* SUPPLIED MATERIAL:
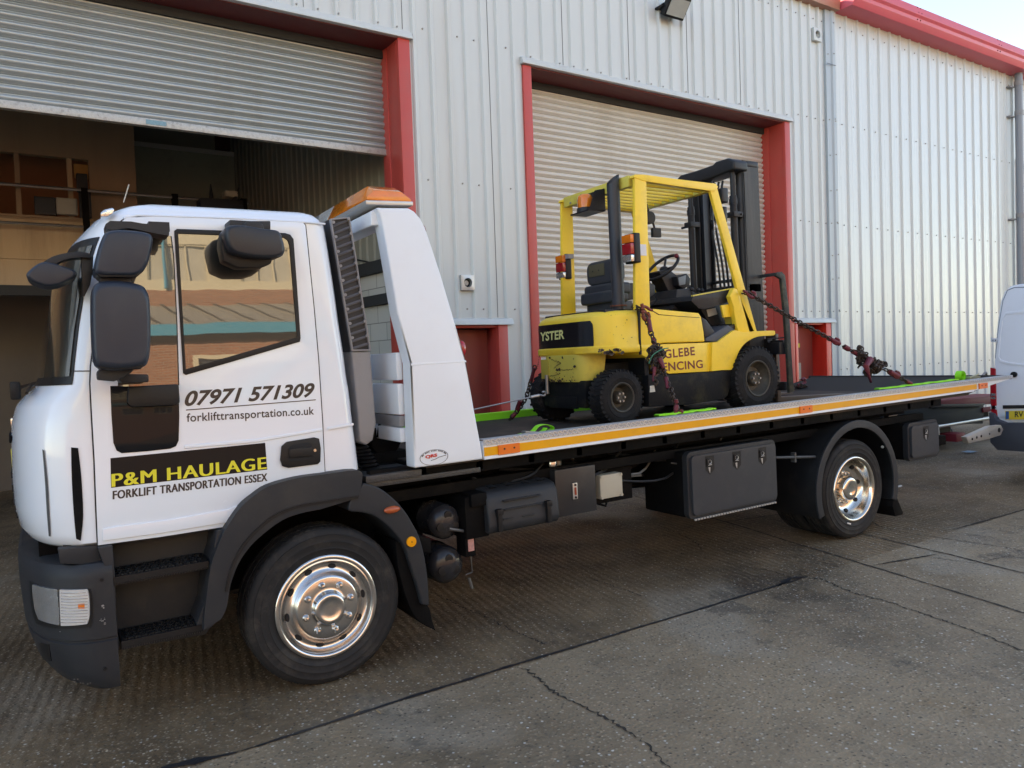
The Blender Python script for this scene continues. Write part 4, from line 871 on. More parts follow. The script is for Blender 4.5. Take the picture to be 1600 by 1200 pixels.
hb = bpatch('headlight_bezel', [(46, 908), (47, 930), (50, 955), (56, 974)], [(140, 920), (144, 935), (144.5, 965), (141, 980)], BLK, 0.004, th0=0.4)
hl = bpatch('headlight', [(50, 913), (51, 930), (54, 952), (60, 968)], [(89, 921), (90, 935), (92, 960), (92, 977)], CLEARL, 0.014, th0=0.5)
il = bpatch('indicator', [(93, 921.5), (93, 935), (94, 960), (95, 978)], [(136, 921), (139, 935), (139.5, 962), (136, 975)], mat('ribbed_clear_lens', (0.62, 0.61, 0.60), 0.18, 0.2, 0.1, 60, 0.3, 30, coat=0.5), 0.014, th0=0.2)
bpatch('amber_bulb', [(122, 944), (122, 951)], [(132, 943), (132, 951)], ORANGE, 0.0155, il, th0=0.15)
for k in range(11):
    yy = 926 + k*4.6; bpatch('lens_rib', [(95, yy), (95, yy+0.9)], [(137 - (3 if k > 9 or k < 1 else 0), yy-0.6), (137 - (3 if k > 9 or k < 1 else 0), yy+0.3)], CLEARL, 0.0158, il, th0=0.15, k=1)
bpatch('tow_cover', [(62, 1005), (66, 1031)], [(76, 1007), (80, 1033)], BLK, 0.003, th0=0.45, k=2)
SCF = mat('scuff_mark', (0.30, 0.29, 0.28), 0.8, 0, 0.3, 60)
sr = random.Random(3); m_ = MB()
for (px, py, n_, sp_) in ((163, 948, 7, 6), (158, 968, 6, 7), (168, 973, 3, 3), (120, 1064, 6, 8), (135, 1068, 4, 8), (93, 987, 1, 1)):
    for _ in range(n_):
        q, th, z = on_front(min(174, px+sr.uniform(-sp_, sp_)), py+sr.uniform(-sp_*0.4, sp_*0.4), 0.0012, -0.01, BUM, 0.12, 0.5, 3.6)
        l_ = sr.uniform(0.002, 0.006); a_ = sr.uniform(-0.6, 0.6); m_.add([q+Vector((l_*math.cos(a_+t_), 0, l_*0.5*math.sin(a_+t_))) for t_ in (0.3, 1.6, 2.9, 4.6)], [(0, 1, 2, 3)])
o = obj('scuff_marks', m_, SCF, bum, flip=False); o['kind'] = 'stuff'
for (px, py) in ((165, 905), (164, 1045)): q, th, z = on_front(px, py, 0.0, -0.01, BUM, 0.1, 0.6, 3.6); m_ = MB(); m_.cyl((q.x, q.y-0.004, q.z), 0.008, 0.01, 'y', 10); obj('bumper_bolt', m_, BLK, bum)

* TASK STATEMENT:
Reproduce each line word for word and drop the pictures.

* ANSWER TO THIS PROBLEM:
The Blender Python script for this scene continues. Write part 4, from line 871 on. More parts follow. The script is for Blender 4.5. Take the picture to be 1600 by 1200 pixels.
hb = bpatch('headlight_bezel', [(46, 908), (47, 930), (50, 955), (56, 974)], [(140, 920), (144, 935), (144.5, 965), (141, 980)], BLK, 0.004, th0=0.4)
hl = bpatch('headlight', [(50, 913), (51, 930), (54, 952), (60, 968)], [(89, 921), (90, 935), (92, 960), (92, 977)], CLEARL, 0.014, th0=0.5)
il = bpatch('indicator', [(93, 921.5), (93, 935), (94, 960), (95, 978)], [(136, 921), (139, 935), (139.5, 962), (136, 975)], mat('ribbed_clear_lens', (0.62, 0.61, 0.60), 0.18, 0.2, 0.1, 60, 0.3, 30, coat=0.5), 0.014, th0=0.2)
bpatch('amber_bulb', [(122, 944), (122, 951)], [(132, 943), (132, 951)], ORANGE, 0.0155, il, th0=0.15)
for k in range(11):
    yy = 926 + k*4.6; bpatch('lens_rib', [(95, yy), (95, yy+0.9)], [(137 - (3 if k > 9 or k < 1 else 0), yy-0.6), (137 - (3 if k > 9 or k < 1 else 0), yy+0.3)], CLEARL, 0.0158, il, th0=0.15, k=1)
bpatch('tow_cover', [(62, 1005), (66, 1031)], [(76, 1007), (80, 1033)], BLK, 0.003, th0=0.45, k=2)
SCF = mat('scuff_mark', (0.30, 0.29, 0.28), 0.8, 0, 0.3, 60)
sr = random.Random(3); m_ = MB()
for (px, py, n_, sp_) in ((163, 948, 7, 6), (158, 968, 6, 7), (168, 973, 3, 3), (120, 1064, 6, 8), (135, 1068, 4, 8), (93, 987, 1, 1)):
    for _ in range(n_):
        q, th, z = on_front(min(174, px+sr.uniform(-sp_, sp_)), py+sr.uniform(-sp_*0.4, sp_*0.4), 0.0012, -0.01, BUM, 0.12, 0.5, 3.6)
        l_ = sr.uniform(0.002, 0.006); a_ = sr.uniform(-0.6, 0.6); m_.add([q+Vector((l_*math.cos(a_+t_), 0, l_*0.5*math.sin(a_+t_))) for t_ in (0.3, 1.6, 2.9, 4.6)], [(0, 1, 2, 3)])
o = obj('scuff_marks', m_, SCF, bum, flip=False); o['kind'] = 'stuff'
for (px, py) in ((165, 905), (164, 1045)): q, th, z = on_front(px, py, 0.0, -0.01, BUM, 0.1, 0.6, 3.6); m_ = MB(); m_.cyl((q.x, q.y-0.004, q.z), 0.008, 0.01, 'y', 10); obj('bumper_bolt', m_, BLK, bum)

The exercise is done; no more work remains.